One of the unintended side effects of my previous post on the horrible memory situation on the iPhone, was that some people pointed out it was possible to hook up a disk storage back end to the iPhone’s virtual memory system. That’s quite ironic because I think of it as compounding the already dismal situation rather than a solution or a even a stopgap measure.
As far as I’m concerned, virtual memory paging is the lazy man’s caching scheme. There, I’ve said it. Now let me qualify it a bit and justify why I feel that way.
A lot of applications, and especially games, can’t keep in memory every bit of data they need for their execution. There’s just too much data and not enough RAM to keep all the levels, all the textures, all the characters, and all the movies. Even the thought of keeping everything in memory is ridiculous. Instead, games are architected to strike a balance between memory usage and responsive interfaces. Usually that means loading levels, or parts of levels on demand, and keeping them in memory while they can be needed. Some other times it means loading levels of detail for textures, meshes, and animations depending on the player position. The point is, nobody knows as well as the game itself what needs to be in memory, what can be unloaded, and when the best time to do it is.
A different approach would be to ignore thinking about managing memory as a scarce resource and use as much of it as we need. If we ever go over the amount of available physical memory, the virtual memory system will kick in and page out memory to disk to make room for the memory we’ve requested. But there lies the problem: The virtual memory system is a lower-level system that knows absolutely nothing about our game or application. It can only make guesses about what memory is OK to evict and when it’s a good time to do it. If you’re unlucky it will choose to page out memory when you need performance the most, and it might evict a page that you’re about to use in a few milliseconds. If that happens, you can kiss your performance bye-bye.
Because of that, virtual memory paging will always do a much worse job than we could have done ourselves. But hey, it takes no effort or thinking on the part of the programmers, hence the “lazy man’s caching scheme” I was referring to earlier.
However, virtual memory paging is sometimes a necessary evil. The assumption running through the previous three paragraphs is that we, as programmers of the game, can always manage the physical memory so our game runs efficiently on it. That is true for certain platforms, usually with fixed hardware specs, and ones with minimal or no background processes running. Game consoles are perfect examples of this: We know how much RAM we have to start, we know how much the system needs, how much video memory there is, and we can deal with the rest ourselves. We’ll decide what to load and when to load it.
On something like a modern PC (whether it’s Windows, Mac, Linux, or any other flavor), we have none of those guarantees. We don’t know how much memory we’re going to encounter when we run our game, and, what’s even worse, we have no idea how that available memory is going to change during the execution of the program [1]. In a situation like that, we can plan for some minimum memory requirements, but we’re going to need that virtual memory paging to bail us out of tricky low-memory situations.
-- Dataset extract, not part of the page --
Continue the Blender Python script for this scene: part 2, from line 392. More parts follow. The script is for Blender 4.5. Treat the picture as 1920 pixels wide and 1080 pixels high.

It might sound like a good idea, but that’s one of the main reasons why PC games are often choppy and with inconsistent frame rates (buggy drivers being the other main reason).
Finally coming back to the iPhone, how does virtual memory paging fit there? There’s no doubt that it would help because it would reduce the number of crashes due to programs unexpectedly running out of memory. But at the same time, it would cause most games and apps to be choppy and unresponsive, especially when it’s just launched. But the iPhone is mostly a fixed spec platform, with minimal background processes [2], so we can always do better than the dumb virtual memory system. Maybe that’s not a big deal if you’re writing an app that interfaces with a web site and writes data to a database, but it’s crucial to be able to write responsible games, which are considered near real-time apps.
On the iPhone there should be no need for virtual memory paging (not to mention that it would probably drain the battery a lot faster). Instead of solving the memory problem by throwing more and more complex systems at it, what we really need is a guaranteed amount of memory for our app to run and we can take care of the rest. But Apple needs to take the first step and set that memory aside.
We’re waiting, Apple.
[1] We could go totally hard core and allocate the memory we need and then mark it as not swappable by the virtual memory system. That wouldn’t do any good because if other processes start requesting memory and they run out, the virtual memory system will swap out other pages (and possibly cause other processes to thrash) and kill our performance as well. So things are pretty much out of our hands as soon as virtual memory paging comes into play.
[2] There are a lot of background processes, but they should be relatively well-behaved. None of them should be pulling in massive amounts of data while the game is running.